Mary Gauthier (live in Frankfurt, 2011) © Daniel Nagel
{image}Der Auftritt der amerikanischen Sängerin Mary Gauthier war gezeichnet von den Erlebnissen eines entbehrungsreichen Lebens. Jedoch weit entfernt davon, eine gebrochene Persönlichkeit zu sein, präsentiert sich Mary Gauthier als durch ihre Erfahrungen gestärkt. Sie schwelgt nicht in Selbstmitleid, sondern gestattet sich unsentimentale Betrachtungen, die durch ihre Offenheit und Aufrichtigkeit bestechen. Nur begleitet von Tania Elizabeth (Percussion, Violine, Harmoniegesang), spielt Gauthier akustische Gitarre und singt ihre geradlinigen Lieder mit nasaler Stimme in starkem Südstaaten-Akzent, der ihre Herkunft aus New Orleans weder verschweigen kann noch will. Mary Gauthier läuft vor nichts mehr davon.

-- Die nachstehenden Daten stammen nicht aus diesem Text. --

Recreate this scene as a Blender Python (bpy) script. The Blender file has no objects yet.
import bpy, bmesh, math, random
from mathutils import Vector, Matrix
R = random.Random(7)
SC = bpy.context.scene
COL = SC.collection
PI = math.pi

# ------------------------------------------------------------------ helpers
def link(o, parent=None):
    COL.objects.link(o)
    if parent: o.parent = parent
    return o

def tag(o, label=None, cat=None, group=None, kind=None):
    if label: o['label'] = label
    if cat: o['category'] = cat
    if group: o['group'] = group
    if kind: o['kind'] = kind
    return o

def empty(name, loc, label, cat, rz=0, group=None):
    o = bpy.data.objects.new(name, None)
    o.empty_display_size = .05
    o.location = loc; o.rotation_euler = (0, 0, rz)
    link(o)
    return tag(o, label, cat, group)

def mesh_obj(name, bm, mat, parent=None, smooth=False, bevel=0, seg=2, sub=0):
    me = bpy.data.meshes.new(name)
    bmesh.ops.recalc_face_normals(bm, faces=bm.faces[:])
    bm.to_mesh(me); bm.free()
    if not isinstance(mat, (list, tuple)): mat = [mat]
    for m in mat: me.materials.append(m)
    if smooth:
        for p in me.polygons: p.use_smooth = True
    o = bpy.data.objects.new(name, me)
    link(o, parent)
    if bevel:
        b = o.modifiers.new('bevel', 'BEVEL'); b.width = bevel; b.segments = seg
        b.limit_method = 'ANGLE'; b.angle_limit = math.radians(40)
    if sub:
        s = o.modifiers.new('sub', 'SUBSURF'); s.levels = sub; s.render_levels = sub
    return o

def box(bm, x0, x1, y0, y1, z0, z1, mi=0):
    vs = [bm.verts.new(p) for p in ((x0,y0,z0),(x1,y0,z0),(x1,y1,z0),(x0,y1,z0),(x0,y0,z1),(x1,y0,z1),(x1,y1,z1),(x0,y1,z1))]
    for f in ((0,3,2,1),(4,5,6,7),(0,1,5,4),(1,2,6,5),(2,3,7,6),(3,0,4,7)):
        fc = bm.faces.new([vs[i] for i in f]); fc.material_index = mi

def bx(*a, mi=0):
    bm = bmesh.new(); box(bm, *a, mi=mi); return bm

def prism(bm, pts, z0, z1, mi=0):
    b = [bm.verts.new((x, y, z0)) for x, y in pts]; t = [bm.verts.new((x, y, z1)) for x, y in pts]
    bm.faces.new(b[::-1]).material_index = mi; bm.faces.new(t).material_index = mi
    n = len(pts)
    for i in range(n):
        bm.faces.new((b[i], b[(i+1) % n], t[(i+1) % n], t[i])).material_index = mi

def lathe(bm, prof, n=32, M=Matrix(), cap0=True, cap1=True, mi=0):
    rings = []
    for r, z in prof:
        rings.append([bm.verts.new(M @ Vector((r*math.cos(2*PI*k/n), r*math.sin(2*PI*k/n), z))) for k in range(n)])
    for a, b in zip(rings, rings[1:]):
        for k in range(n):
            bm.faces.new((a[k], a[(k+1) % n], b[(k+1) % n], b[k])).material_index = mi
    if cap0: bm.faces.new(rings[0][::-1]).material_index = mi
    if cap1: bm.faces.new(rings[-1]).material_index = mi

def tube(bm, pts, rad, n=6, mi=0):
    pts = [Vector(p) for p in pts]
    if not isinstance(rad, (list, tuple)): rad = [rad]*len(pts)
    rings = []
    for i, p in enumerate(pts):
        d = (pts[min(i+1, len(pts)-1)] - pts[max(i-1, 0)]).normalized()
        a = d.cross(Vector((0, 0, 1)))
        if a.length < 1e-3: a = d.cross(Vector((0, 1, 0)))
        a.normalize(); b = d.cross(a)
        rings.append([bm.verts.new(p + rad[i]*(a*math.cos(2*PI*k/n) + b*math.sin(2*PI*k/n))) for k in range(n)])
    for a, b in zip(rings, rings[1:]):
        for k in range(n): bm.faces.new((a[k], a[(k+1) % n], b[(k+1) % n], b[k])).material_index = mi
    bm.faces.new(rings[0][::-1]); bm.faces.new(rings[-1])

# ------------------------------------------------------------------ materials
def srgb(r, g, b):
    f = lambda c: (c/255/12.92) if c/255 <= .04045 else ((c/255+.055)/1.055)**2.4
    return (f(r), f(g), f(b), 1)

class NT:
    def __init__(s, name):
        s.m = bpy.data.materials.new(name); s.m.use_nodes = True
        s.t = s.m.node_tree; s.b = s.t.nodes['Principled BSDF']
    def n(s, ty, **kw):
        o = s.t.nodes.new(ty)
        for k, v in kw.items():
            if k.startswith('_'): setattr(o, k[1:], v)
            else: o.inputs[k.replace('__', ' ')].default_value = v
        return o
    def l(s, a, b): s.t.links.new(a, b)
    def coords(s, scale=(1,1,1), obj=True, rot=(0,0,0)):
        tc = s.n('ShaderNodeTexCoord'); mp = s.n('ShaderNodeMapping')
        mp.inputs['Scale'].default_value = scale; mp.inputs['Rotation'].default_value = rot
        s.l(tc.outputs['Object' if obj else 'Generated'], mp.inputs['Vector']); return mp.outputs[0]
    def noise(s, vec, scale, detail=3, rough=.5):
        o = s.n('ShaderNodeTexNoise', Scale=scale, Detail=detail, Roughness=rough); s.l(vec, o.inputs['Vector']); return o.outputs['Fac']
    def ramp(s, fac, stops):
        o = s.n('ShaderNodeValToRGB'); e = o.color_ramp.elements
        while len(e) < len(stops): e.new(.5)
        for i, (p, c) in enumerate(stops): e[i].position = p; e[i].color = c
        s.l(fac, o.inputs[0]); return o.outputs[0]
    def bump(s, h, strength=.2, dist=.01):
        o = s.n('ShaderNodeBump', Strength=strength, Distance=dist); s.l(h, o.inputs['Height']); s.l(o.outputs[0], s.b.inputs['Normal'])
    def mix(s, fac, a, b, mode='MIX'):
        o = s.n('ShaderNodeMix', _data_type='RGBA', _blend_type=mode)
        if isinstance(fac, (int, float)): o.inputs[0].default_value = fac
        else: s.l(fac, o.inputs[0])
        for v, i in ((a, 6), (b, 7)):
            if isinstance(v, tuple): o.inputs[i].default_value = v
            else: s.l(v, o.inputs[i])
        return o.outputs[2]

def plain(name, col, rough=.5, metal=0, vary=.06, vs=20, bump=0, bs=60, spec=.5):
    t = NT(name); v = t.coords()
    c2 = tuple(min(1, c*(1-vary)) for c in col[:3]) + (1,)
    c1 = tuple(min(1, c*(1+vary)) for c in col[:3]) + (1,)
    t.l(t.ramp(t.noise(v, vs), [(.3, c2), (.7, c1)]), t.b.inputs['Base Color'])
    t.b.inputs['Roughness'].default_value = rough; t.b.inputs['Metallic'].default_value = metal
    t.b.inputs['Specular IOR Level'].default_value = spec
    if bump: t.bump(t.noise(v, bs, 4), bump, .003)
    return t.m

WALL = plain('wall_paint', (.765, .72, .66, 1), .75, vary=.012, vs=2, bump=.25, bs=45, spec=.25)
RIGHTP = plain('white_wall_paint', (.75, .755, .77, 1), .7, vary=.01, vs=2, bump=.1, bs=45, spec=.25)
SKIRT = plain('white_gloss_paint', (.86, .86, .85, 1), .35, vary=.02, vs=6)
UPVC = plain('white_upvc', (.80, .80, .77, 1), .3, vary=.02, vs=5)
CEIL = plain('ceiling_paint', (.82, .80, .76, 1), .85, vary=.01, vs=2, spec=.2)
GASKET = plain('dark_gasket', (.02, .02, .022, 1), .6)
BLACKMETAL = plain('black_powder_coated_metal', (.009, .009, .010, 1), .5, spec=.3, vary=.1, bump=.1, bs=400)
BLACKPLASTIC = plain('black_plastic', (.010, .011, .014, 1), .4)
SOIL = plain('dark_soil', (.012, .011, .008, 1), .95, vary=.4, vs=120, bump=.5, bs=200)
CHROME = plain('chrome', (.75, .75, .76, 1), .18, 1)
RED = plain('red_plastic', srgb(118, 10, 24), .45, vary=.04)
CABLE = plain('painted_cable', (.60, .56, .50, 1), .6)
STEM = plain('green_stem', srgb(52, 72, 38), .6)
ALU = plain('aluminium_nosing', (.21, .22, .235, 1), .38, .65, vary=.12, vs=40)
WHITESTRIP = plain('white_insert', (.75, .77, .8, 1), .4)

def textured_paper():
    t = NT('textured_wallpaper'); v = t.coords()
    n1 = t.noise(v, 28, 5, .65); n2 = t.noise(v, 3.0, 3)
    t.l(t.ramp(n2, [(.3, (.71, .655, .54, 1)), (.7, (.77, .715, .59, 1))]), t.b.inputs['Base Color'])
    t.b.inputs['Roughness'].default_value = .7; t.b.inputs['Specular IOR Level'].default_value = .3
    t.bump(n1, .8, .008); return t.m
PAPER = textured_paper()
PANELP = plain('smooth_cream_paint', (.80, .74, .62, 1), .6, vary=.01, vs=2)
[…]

Interessanterweise spielt Mary Gauthier nicht allzu viele Songs von ihrem aktuellen Werk (u.a. Walk On Water), dafür umso mehr von ihrem exzellenten 2007er Album Between Daylight and Dark, nämlich den Titelsong als Opener, eine großartige intensive Version von Can't Find The Way, Before You Leave und den Talking Blues Last Of The Hobo Kings, das - eingebettet in eine historisch-mythische Geschichte – den Abschied vom Leben on the road behandelt. Weitere Highlights bilden vor allem die Songs ihres Albums Oh Mercy, so der unverstellte Blick auf ihre Alkoholabhängigkeit in I Drink, eine umjubelte Version von Wheel On A Wheel und das versöhnliche Titelstück, das sie als Zugabe spielt.
Das erfreulich zahlreich erschienene Publikum nimmt die zwischen erdigem Country, Folk und Blues angesiedelte Musik mit großer Begeisterung auf. Mary Gauthier zeigt sich als schnörkellose, aber leidenschaftliche Interpretin: Ihre Lieder schwanken zwischen der Sehnsucht nach Geborgenheit und Liebe und den Dämonen einer Vergangenheit, die sich nicht so leicht abschütteln lassen. Aus ihnen spricht tiefe Lebenskenntnis und aufrichtige Menschlichkeit, die man bei vielen gegenwärtigen Künstlern vergeblich sucht.